Collected data start
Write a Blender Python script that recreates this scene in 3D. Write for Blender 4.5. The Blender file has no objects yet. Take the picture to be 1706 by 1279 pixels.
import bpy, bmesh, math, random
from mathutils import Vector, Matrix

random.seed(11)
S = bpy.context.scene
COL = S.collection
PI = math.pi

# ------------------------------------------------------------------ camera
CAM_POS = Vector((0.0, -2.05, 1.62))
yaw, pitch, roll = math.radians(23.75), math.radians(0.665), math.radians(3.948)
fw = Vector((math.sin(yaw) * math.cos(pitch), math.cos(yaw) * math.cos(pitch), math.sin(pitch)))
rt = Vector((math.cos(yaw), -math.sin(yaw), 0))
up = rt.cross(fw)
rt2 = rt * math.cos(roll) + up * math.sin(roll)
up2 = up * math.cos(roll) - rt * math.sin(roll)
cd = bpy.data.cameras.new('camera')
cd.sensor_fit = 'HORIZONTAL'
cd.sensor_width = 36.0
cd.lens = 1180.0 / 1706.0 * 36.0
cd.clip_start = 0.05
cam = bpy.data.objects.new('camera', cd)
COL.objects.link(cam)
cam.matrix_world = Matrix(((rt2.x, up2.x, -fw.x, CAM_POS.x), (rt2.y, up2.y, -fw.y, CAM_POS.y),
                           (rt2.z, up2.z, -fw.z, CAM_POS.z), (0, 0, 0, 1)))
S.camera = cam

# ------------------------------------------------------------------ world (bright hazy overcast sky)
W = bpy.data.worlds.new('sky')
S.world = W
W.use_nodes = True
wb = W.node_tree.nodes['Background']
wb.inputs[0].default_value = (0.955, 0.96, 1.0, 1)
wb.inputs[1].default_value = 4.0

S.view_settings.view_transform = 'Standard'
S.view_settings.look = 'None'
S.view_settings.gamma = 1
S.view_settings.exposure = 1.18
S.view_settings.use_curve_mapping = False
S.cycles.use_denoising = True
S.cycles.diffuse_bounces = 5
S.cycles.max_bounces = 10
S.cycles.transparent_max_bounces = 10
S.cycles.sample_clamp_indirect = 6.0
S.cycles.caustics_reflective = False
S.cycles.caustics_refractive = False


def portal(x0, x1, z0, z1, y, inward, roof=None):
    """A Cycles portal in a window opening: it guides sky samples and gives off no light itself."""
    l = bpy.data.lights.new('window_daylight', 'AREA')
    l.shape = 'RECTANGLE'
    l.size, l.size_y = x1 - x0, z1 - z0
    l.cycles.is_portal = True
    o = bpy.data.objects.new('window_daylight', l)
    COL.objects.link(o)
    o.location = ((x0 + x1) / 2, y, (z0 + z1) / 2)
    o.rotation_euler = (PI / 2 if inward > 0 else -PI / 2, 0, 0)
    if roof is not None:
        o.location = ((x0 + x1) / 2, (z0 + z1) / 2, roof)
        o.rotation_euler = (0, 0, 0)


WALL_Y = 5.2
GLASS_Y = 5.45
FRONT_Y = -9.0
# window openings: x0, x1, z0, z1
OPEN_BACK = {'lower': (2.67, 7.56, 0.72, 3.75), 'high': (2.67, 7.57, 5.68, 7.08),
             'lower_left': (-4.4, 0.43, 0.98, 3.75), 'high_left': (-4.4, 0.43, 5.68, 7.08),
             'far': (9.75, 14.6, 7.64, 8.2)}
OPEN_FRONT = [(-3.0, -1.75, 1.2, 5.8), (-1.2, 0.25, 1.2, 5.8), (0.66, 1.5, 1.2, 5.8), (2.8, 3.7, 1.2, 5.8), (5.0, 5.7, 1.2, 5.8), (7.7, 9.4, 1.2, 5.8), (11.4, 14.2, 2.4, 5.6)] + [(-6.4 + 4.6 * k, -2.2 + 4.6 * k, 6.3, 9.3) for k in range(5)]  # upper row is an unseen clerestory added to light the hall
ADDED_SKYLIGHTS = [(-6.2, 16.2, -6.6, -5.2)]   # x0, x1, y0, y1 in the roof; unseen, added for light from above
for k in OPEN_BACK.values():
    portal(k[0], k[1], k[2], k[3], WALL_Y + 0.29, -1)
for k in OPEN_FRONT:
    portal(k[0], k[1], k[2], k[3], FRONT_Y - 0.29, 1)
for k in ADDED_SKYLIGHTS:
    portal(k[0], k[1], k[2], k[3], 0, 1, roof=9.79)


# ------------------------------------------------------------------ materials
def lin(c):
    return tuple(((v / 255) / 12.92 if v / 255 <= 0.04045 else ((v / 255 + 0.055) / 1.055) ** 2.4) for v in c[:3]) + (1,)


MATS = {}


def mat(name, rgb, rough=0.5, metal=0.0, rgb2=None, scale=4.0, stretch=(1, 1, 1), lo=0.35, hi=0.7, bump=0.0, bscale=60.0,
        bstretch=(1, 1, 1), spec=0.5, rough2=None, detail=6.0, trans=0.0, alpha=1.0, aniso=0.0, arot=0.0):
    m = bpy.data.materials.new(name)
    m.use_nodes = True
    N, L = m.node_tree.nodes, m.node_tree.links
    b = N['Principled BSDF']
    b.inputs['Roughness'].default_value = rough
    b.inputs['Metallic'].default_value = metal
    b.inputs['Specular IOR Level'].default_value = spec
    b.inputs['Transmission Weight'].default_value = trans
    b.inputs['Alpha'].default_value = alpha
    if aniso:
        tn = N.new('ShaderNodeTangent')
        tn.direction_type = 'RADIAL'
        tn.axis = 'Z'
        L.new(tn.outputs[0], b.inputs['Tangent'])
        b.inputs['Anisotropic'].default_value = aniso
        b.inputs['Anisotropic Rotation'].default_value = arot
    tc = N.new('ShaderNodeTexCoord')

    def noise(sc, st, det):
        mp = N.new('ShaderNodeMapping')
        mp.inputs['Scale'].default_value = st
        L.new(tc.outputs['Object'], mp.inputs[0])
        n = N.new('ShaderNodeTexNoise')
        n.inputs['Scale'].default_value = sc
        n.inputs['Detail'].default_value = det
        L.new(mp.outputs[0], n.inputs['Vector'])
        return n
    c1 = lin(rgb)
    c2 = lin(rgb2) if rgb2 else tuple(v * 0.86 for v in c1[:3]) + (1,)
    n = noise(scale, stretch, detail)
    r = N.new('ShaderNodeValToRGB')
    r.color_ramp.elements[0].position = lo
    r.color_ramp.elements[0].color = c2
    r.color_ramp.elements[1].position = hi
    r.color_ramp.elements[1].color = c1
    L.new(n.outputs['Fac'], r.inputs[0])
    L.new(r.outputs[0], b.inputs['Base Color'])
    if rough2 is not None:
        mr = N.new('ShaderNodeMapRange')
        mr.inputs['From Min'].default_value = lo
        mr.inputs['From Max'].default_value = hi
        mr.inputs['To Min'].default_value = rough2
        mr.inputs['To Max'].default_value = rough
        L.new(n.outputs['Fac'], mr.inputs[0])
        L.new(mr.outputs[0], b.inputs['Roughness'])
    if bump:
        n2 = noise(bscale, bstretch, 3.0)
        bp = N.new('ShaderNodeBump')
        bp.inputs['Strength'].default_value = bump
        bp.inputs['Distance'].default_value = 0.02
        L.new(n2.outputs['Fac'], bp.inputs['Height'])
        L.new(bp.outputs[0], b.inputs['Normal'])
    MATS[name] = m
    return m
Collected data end
**Brief:**
Type the whole listing again, unaltered.

**Answer for this exercise:**
Write a Blender Python script that recreates this scene in 3D. Write for Blender 4.5. The Blender file has no objects yet. Take the picture to be 1706 by 1279 pixels.
import bpy, bmesh, math, random
from mathutils import Vector, Matrix

random.seed(11)
S = bpy.context.scene
COL = S.collection
PI = math.pi

# ------------------------------------------------------------------ camera
CAM_POS = Vector((0.0, -2.05, 1.62))
yaw, pitch, roll = math.radians(23.75), math.radians(0.665), math.radians(3.948)
fw = Vector((math.sin(yaw) * math.cos(pitch), math.cos(yaw) * math.cos(pitch), math.sin(pitch)))
rt = Vector((math.cos(yaw), -math.sin(yaw), 0))
up = rt.cross(fw)
rt2 = rt * math.cos(roll) + up * math.sin(roll)
up2 = up * math.cos(roll) - rt * math.sin(roll)
cd = bpy.data.cameras.new('camera')
cd.sensor_fit = 'HORIZONTAL'
cd.sensor_width = 36.0
cd.lens = 1180.0 / 1706.0 * 36.0
cd.clip_start = 0.05
cam = bpy.data.objects.new('camera', cd)
COL.objects.link(cam)
cam.matrix_world = Matrix(((rt2.x, up2.x, -fw.x, CAM_POS.x), (rt2.y, up2.y, -fw.y, CAM_POS.y),
                           (rt2.z, up2.z, -fw.z, CAM_POS.z), (0, 0, 0, 1)))
S.camera = cam

# ------------------------------------------------------------------ world (bright hazy overcast sky)
W = bpy.data.worlds.new('sky')
S.world = W
W.use_nodes = True
wb = W.node_tree.nodes['Background']
wb.inputs[0].default_value = (0.955, 0.96, 1.0, 1)
wb.inputs[1].default_value = 4.0

S.view_settings.view_transform = 'Standard'
S.view_settings.look = 'None'
S.view_settings.gamma = 1
S.view_settings.exposure = 1.18
S.view_settings.use_curve_mapping = False
S.cycles.use_denoising = True
S.cycles.diffuse_bounces = 5
S.cycles.max_bounces = 10
S.cycles.transparent_max_bounces = 10
S.cycles.sample_clamp_indirect = 6.0
S.cycles.caustics_reflective = False
S.cycles.caustics_refractive = False


def portal(x0, x1, z0, z1, y, inward, roof=None):
    """A Cycles portal in a window opening: it guides sky samples and gives off no light itself."""
    l = bpy.data.lights.new('window_daylight', 'AREA')
    l.shape = 'RECTANGLE'
    l.size, l.size_y = x1 - x0, z1 - z0
    l.cycles.is_portal = True
    o = bpy.data.objects.new('window_daylight', l)
    COL.objects.link(o)
    o.location = ((x0 + x1) / 2, y, (z0 + z1) / 2)
    o.rotation_euler = (PI / 2 if inward > 0 else -PI / 2, 0, 0)
    if roof is not None:
        o.location = ((x0 + x1) / 2, (z0 + z1) / 2, roof)
        o.rotation_euler = (0, 0, 0)


WALL_Y = 5.2
GLASS_Y = 5.45
FRONT_Y = -9.0
# window openings: x0, x1, z0, z1
OPEN_BACK = {'lower': (2.67, 7.56, 0.72, 3.75), 'high': (2.67, 7.57, 5.68, 7.08),
             'lower_left': (-4.4, 0.43, 0.98, 3.75), 'high_left': (-4.4, 0.43, 5.68, 7.08),
             'far': (9.75, 14.6, 7.64, 8.2)}
OPEN_FRONT = [(-3.0, -1.75, 1.2, 5.8), (-1.2, 0.25, 1.2, 5.8), (0.66, 1.5, 1.2, 5.8), (2.8, 3.7, 1.2, 5.8), (5.0, 5.7, 1.2, 5.8), (7.7, 9.4, 1.2, 5.8), (11.4, 14.2, 2.4, 5.6)] + [(-6.4 + 4.6 * k, -2.2 + 4.6 * k, 6.3, 9.3) for k in range(5)]  # upper row is an unseen clerestory added to light the hall
ADDED_SKYLIGHTS = [(-6.2, 16.2, -6.6, -5.2)]   # x0, x1, y0, y1 in the roof; unseen, added for light from above
for k in OPEN_BACK.values():
    portal(k[0], k[1], k[2], k[3], WALL_Y + 0.29, -1)
for k in OPEN_FRONT:
    portal(k[0], k[1], k[2], k[3], FRONT_Y - 0.29, 1)
for k in ADDED_SKYLIGHTS:
    portal(k[0], k[1], k[2], k[3], 0, 1, roof=9.79)


# ------------------------------------------------------------------ materials
def lin(c):
    return tuple(((v / 255) / 12.92 if v / 255 <= 0.04045 else ((v / 255 + 0.055) / 1.055) ** 2.4) for v in c[:3]) + (1,)


MATS = {}


def mat(name, rgb, rough=0.5, metal=0.0, rgb2=None, scale=4.0, stretch=(1, 1, 1), lo=0.35, hi=0.7, bump=0.0, bscale=60.0,
        bstretch=(1, 1, 1), spec=0.5, rough2=None, detail=6.0, trans=0.0, alpha=1.0, aniso=0.0, arot=0.0):
    m = bpy.data.materials.new(name)
    m.use_nodes = True
    N, L = m.node_tree.nodes, m.node_tree.links
    b = N['Principled BSDF']
    b.inputs['Roughness'].default_value = rough
    b.inputs['Metallic'].default_value = metal
    b.inputs['Specular IOR Level'].default_value = spec
    b.inputs['Transmission Weight'].default_value = trans
    b.inputs['Alpha'].default_value = alpha
    if aniso:
        tn = N.new('ShaderNodeTangent')
        tn.direction_type = 'RADIAL'
        tn.axis = 'Z'
        L.new(tn.outputs[0], b.inputs['Tangent'])
        b.inputs['Anisotropic'].default_value = aniso
        b.inputs['Anisotropic Rotation'].default_value = arot
    tc = N.new('ShaderNodeTexCoord')

    def noise(sc, st, det):
        mp = N.new('ShaderNodeMapping')
        mp.inputs['Scale'].default_value = st
        L.new(tc.outputs['Object'], mp.inputs[0])
        n = N.new('ShaderNodeTexNoise')
        n.inputs['Scale'].default_value = sc
        n.inputs['Detail'].default_value = det
        L.new(mp.outputs[0], n.inputs['Vector'])
        return n
    c1 = lin(rgb)
    c2 = lin(rgb2) if rgb2 else tuple(v * 0.86 for v in c1[:3]) + (1,)
    n = noise(scale, stretch, detail)
    r = N.new('ShaderNodeValToRGB')
    r.color_ramp.elements[0].position = lo
    r.color_ramp.elements[0].color = c2
    r.color_ramp.elements[1].position = hi
    r.color_ramp.elements[1].color = c1
    L.new(n.outputs['Fac'], r.inputs[0])
    L.new(r.outputs[0], b.inputs['Base Color'])
    if rough2 is not None:
        mr = N.new('ShaderNodeMapRange')
        mr.inputs['From Min'].default_value = lo
        mr.inputs['From Max'].default_value = hi
        mr.inputs['To Min'].default_value = rough2
        mr.inputs['To Max'].default_value = rough
        L.new(n.outputs['Fac'], mr.inputs[0])
        L.new(mr.outputs[0], b.inputs['Roughness'])
    if bump:
        n2 = noise(bscale, bstretch, 3.0)
        bp = N.new('ShaderNodeBump')
        bp.inputs['Strength'].default_value = bump
        bp.inputs['Distance'].default_value = 0.02
        L.new(n2.outputs['Fac'], bp.inputs['Height'])
        L.new(bp.outputs[0], b.inputs['Normal'])
    MATS[name] = m
    return m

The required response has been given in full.